I get it. I'm a dank memer. On social media, I share, reblog, and retweet the most entertaining and most biting memes to my heart's content. But considering the rancid political environment and the ever-increasing presence of technology and the internet in our lives, memes have become cultural signifiers in the past twenty years or so.
Regardless of however much this year's election cycle seems like a joke, some of the more terrifying shades are trivialized by memes on social media. Memes also have the additional effect of further polarizing already impressionable audiences. Take, for example, this creation from Bernie Sanders' Dank Meme Stash:
Comment sections for images like this are often an explosion of conflicting and contrasting ideas. More often than not, people resort to anger and anonymous internet cruelty. One could say that memes open up the floor to political debate, and in certain aspects one would be right. On the other hand, though, images like one have the added effect of making a joke out of a very grim situation.

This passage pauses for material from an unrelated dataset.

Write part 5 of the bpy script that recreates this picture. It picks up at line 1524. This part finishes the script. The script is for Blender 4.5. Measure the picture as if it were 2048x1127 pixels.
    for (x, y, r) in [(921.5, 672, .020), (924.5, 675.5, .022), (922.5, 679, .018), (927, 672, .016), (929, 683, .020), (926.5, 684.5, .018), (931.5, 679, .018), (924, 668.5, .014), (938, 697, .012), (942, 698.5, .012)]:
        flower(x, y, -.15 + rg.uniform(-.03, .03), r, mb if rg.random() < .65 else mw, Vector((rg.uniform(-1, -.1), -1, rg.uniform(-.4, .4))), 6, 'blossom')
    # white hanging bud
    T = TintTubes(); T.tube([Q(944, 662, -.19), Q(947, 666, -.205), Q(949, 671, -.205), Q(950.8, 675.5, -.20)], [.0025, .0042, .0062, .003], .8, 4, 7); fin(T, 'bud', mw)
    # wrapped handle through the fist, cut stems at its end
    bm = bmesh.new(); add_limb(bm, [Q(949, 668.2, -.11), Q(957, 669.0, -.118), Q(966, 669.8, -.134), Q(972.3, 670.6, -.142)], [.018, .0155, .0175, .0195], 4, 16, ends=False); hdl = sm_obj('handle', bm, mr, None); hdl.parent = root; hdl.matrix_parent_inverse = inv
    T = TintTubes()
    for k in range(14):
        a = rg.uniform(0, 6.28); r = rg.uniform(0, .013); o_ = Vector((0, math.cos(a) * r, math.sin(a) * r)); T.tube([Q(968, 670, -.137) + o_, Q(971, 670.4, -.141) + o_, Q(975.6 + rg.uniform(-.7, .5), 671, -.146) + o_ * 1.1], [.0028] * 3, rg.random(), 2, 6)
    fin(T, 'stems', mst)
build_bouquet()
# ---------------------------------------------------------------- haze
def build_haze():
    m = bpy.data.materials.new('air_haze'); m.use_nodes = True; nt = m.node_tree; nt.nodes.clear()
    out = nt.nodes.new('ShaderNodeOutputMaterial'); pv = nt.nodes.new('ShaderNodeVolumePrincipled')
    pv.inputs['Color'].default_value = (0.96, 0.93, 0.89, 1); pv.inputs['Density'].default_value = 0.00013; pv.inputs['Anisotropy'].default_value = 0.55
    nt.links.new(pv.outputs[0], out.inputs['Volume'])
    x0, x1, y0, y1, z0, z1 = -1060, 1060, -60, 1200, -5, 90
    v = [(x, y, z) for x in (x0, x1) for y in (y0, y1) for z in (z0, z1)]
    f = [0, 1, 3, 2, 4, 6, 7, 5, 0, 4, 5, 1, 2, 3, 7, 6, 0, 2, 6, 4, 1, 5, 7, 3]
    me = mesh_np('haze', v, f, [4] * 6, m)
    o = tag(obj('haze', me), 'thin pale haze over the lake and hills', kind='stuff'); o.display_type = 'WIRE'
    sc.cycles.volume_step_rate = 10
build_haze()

Even though, you know, Trump's fascistic rhetoric has drawn parallels to Hitler.
One could say that it's our own way of satirizing all the crazy things that are going on. And it's true: some of these images are quite clever, and are indicative that some people are indeed "woke AF." At the same time, however, look at the memetic mutation of the Harambe controversy.
Harambe, as most people know, was an endangered silverback gorilla who was killed in order to protect a child who had gotten into his enclosure. But when many think of Harambe, they don't think "tragedy" or "controversy." They think of the memes, of the "funny."
It's true that one could say that this is our own form of social commentary in a digital age; that jokes are the only way to cope with a world this dark. However, if it's our instinct to make a joke out of a serious situation, then there's definitely a larger problem at hand.